Was his contrition real? We ought to give the departed his due, should we not? But not without flagging off his letter to Indira Gandhi, when she returned to power, after Emergency, in 1980 - “May I offer you my heartiest congratulations on your resounding victory in the elections and your triumphant return as the Prime Minister of India... I am sure that with your iron will and firm determination, uncanny insight and dynamic vision, great administrative capacity and vast experience, overwhelming love and affection of the people and above all, a heart which is identified with the misery of the poor and the weak, you will be able to steer the ship of the nation safely to its cherished goal”.

Justice Bhagwati missed becoming part of the legend that The New York Times wrote in its editorial: “If India ever finds its way back to freedom and democracy that were proud hallmarks of its first eighteen years as an independent nation, someone will surely erect a monument to Justice HR Khanna of the Supreme Court. It was Justice Khanna who spoke out fearlessly and eloquently for freedom this week.” 

Let us leave it to history to judge Justice Bhagwati on his confessional, as it were.

We would be less than fair, if we did not concede that for all practical purposes he was the Pitamaha of the PIL in India, in particular, affecting and impacting the lives of the poor and needy by taking the top court virtually to their doorstep.

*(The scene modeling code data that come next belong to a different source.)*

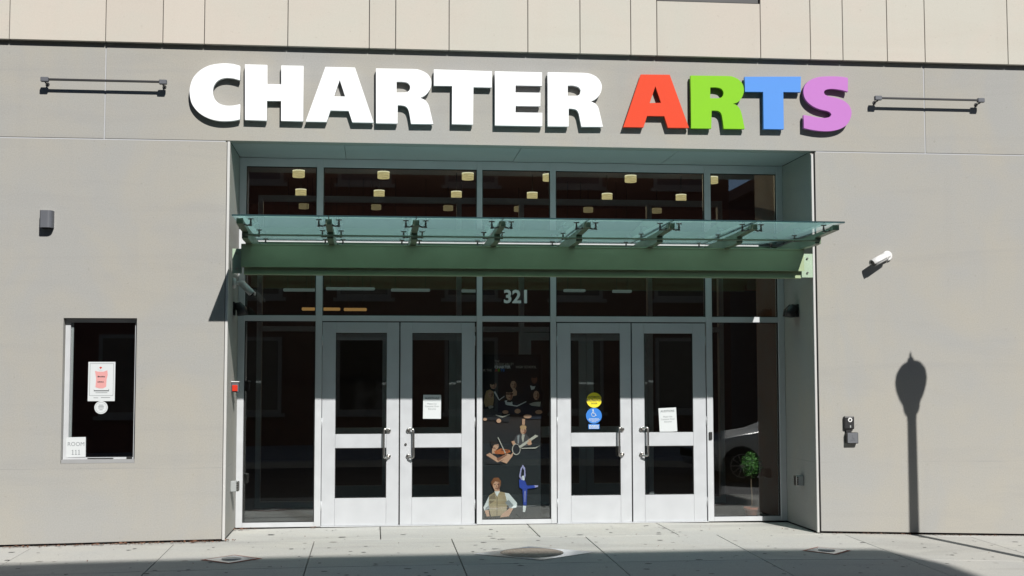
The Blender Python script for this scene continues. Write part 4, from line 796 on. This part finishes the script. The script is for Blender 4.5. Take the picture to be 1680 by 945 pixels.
# papers in the ticket window
yw = 0.1215
bm = bmesh.new(); sheet(bm, -3.163, -2.869, 1.540, 1.978, yw)
t = tag(obj('flyer', bm, 'paper'), 'white flyer with a pink apron shape taped in the ticket window', 'flyer')
bm = bmesh.new()
for q in ((-3.146, -3.142, 1.60, 1.962), (-2.890, -2.886, 1.60, 1.962), (-3.142, -2.890, 1.958, 1.962), (-3.142, -2.890, 1.60, 1.604)): box(bm, q[0], q[1], yw-.0022, yw-.0013, q[2], q[3])
fine(obj('printed_border', bm, 'ink_grey', t))
bm = bmesh.new(); prism_y(bm, [(-3.090, 1.878), (-3.060, 1.870), (-3.0, 1.868), (-2.955, 1.885), (-2.950, 1.83), (-2.962, 1.78), (-2.965, 1.70), (-3.0, 1.682), (-3.04, 1.682), (-3.082, 1.695), (-3.075, 1.79)], yw-.0022, yw-.0013); obj('printed_apron', bm, 'pink', t)
bm = bmesh.new(); prism_y(bm, ell(-3.028, 1.908, .032, .028, 16), yw-.0032, yw-.0023); obj('printed_hat', bm, 'paper', t)
bm = bmesh.new()
prism_y(bm, [(-3.043, 1.915), (-3.028, 1.898), (-3.012, 1.915), (-3.020, 1.922), (-3.036, 1.922)], yw-.0042, yw-.0033); obj('printed_bow', bm, 'red', t)
bm = bmesh.new()
for x0, x1, z in ((-3.060, -2.985, 1.806), (-3.060, -2.990, 1.748)):
    x = x0
    while x < x1:
        l = random.uniform(.006, .016); box(bm, x, x+l, yw-.0032, yw-.0023, z, z+random.uniform(.010, .016)); x += l+.003
for x0, x1, z in ((-3.10, -3.05, 1.575), (-3.02, -2.92, 1.578), (-3.08, -2.95, 1.632)):
    box(bm, x0, x1, yw-.0022, yw-.0013, z, z+.004)
for q in ((-3.098, -3.094, 1.650, 1.668), (-2.938, -2.934, 1.650, 1.675)): box(bm, *q[:2], yw-.0022, yw-.0013, *q[2:])
box(bm, -3.094, -2.938, yw-.0022, yw-.0013, 1.650, 1.660)
fine(obj('printed_text', bm, 'ink', t))
bm = bmesh.new(); prism_y(bm, ell(-3.016, 1.469, .073, .072), yw-.001, yw)
t = tag(obj('round_sticker', bm, 'paper'), 'round white sticker right below the flyer in the ticket window', 'sticker')
bm = bmesh.new()
tube(bm, [(-3.016+.060*math.cos(a), yw-.0015, 1.469+.059*math.sin(a)) for a in [2*math.pi*i/28 for i in range(29)]], .0012, 5)
for z, w in ((1.492, .05), (1.476, .062), (1.460, .060), (1.440, .035)): box(bm, -3.016-w/2, -3.016+w/2, yw-.0022, yw-.0013, z, z+.007)
fine(obj('fine_print', bm, 'ink_grey', t))
bm = bmesh.new(); sheet(bm, -3.380, -3.168, .9215, 1.142, fy0-.001, R(.8))
t = tag(obj('room_sign', bm, 'paper'), 'white paper reading ROOM 111 at the bottom corner of the ticket window', 'sign')
bm = text_bm('ROOM', .062, -3.273, fy0-.003, 1.045, sx=1.0)
for k in (-1, 0, 1):
    x = -3.272+k*.034; box(bm, x-.0035, x+.0035, fy0-.0032, fy0-.0026, .955, 1.002); box(bm, x-.011, x+.011, fy0-.0032, fy0-.0026, .948, .9545); box(bm, x-.011, x-.004, fy0-.0032, fy0-.0026, .990, .9965)
fine(obj('room_text', bm, 'ink_grey', t))

# ================================================================ banner of performers behind the centre panel
PC = {'black': (0.012, 0.012, 0.016), 'navy': (0.012, 0.018, 0.036), 'white': (0.80, 0.81, 0.80), 'pale': (0.55, 0.51, 0.44), 'skin': (0.66, 0.37, 0.24), 'skin2': (0.30, 0.12, 0.07), 'grey': (0.30, 0.32, 0.33), 'vest3': (0.47, 0.38, 0.24), 'dskin': (0.22, 0.08, 0.05), 'hair': (0.022, 0.012, 0.009), 'blond': (0.55, 0.34, 0.17), 'auburn': (0.25, 0.09, 0.03), 'glasses': (0.05, 0.015, 0.012), 'slate': (0.07, 0.065, 0.07), 'orange': (0.50, 0.13, 0.03), 'brown': (0.10, 0.03, 0.015), 'lilac': (0.42, 0.40, 0.66), 'blue': (0.03, 0.07, 0.42), 'vest': (0.44, 0.33, 0.19), 'vest2': (0.24, 0.18, 0.11)}
for k, c in PC.items(): M['pr_'+k] = plain('print_'+k, c, 0.7, vary=0.38)
def bannermat():
    mt, nt, b = nodes('banner_print'); v = mapping(nt, (1, 1, 1))
    sx = N(nt, 'ShaderNodeSeparateXYZ'); nt.links.new(v, sx.inputs[0])
    mr = N(nt, 'ShaderNodeMapRange'); setin(mr, From_Min=0.0, From_Max=2.05); nt.links.new(sx.outputs[2], mr.inputs[0])
    ad = N(nt, 'ShaderNodeMath', operation='MULTIPLY_ADD'); ad.inputs[1].default_value = 0.18; nt.links.new(noise(nt, v, 3, 4), ad.inputs[0]); nt.links.new(mr.outputs[0], ad.inputs[2])
    r = ramp(nt, [(0.10, (0.013, 0.016, 0.017)), (0.45, (0.007, 0.012, 0.014)), (0.62, (0.010, 0.010, 0.013)), (0.75, (0.024, 0.012, 0.008)), (1.0, (0.012, 0.007, 0.006))]); nt.links.new(ad.outputs[0], r.inputs[0])
    nt.links.new(r.outputs[0], b.inputs['Base Color']); setin(b, Roughness=0.6); return mt
M['banner'] = bannermat()
BY = 1.4
bm = B(1.245, 2.104, BY+.001, BY+.004, 0.022, 2.085)
ban = tag(obj('performer_banner', bm, 'banner'), 'dark banner printed with singers, musicians and a dancer between the door pairs', 'banner')
for i, (nm, shapes) in enumerate(BANNER):
    keys = []; bm = bmesh.new()
    for k, (colr, poly) in enumerate(shapes):
        if colr not in keys: keys.append(colr)
        y = BY-.0004-i*.0026-k*.00012
        prism_y(bm, poly, y-.00008, y, keys.index(colr))
    fine(obj(nm, bm, ['pr_'+k for k in keys], ban))
# the faces of the printed figures: eyes and mouths as small print
yt = BY-.031
bm = text_bm('THE', .043, 1.518, yt, 1.985, align='LEFT', sx=.8); text_bm('LEHIGH VALLEY', .043, 1.518, yt, 1.950, align='LEFT', sx=.80, bm=bm)
text_bm('HIGH SCHOOL', .046, 1.785, yt, 1.912, align='LEFT', sx=.84, bm=bm, bold=.0004); text_bm('FOR THE', .043, 1.335, yt, 1.873, align='LEFT', sx=.86, bm=bm)
obj('printed_text', bm, 'pr_pale', ban)
obj('printed_word', text_bm('CHARTER', .046, 1.518, yt, 1.912, align='LEFT', sx=.98, bold=.0022), 'pr_white', ban)
for ch, x, mt in (('A', 1.525, 'let_red'), ('R', 1.560, 'let_green'), ('T', 1.592, 'let_blue'), ('S', 1.622, 'let_blue')): obj('printed_letter', text_bm(ch, .046, x, yt, 1.873, align='LEFT', bold=.002), mt, ban)

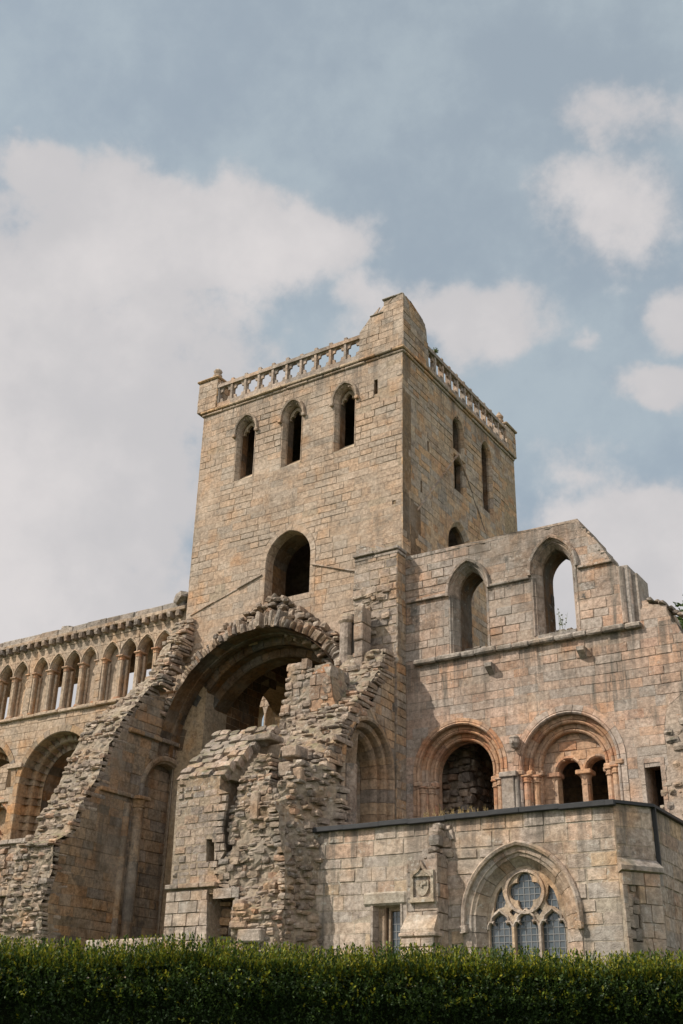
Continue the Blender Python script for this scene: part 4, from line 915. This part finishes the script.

He overreached judicial overreach by a mile and more and was never apologetic about it. He was proud of this legacy. Justifiably so. His judicial philosophy was robust and he never pulled punches. He shot as an arrow and never hid his "agenda" - that judges do “make law” not merely "interpret law" as our colonial masters always taught and told us.

“There is a myth strongly nurtured by the Anglo-Saxon tradition and propagated by many jurists that judges do not make law, they merely interpret the law. Law is there, existing and immanent, and judges merely find it. The law-making function does not belong to them  but it belongs to the legislature and the judges merely reflect what the legislature has said... it has been deliberately constructed  in order to isolate judges against vulnerability for what they decide, because they can always plead helplessness (even if the law they declare is unjust) by saying it is the law made by the legislature and they have no choice but to give effect to it, it is only natural that judges wish to exercise power but not be accountable to anyone for such exercise. It is also natural for them  to indulge in the fiction that they are merely carrying out the intention of the legislature or discovering the immanent something called the law,” Chief Justice PN Bhagwati in Tryst With Justice, 2013.

The long reign of Justice Bhagwati as judge and then as Chief Justice of India would be long remembered for his passion "to render justice in spite of law", which is a creed he shared with Lord Denning, anathema to the likes of originalists as the late lamented Antonin Scalia of SCOTUS, the ADM Jabalpur bump notwithstanding.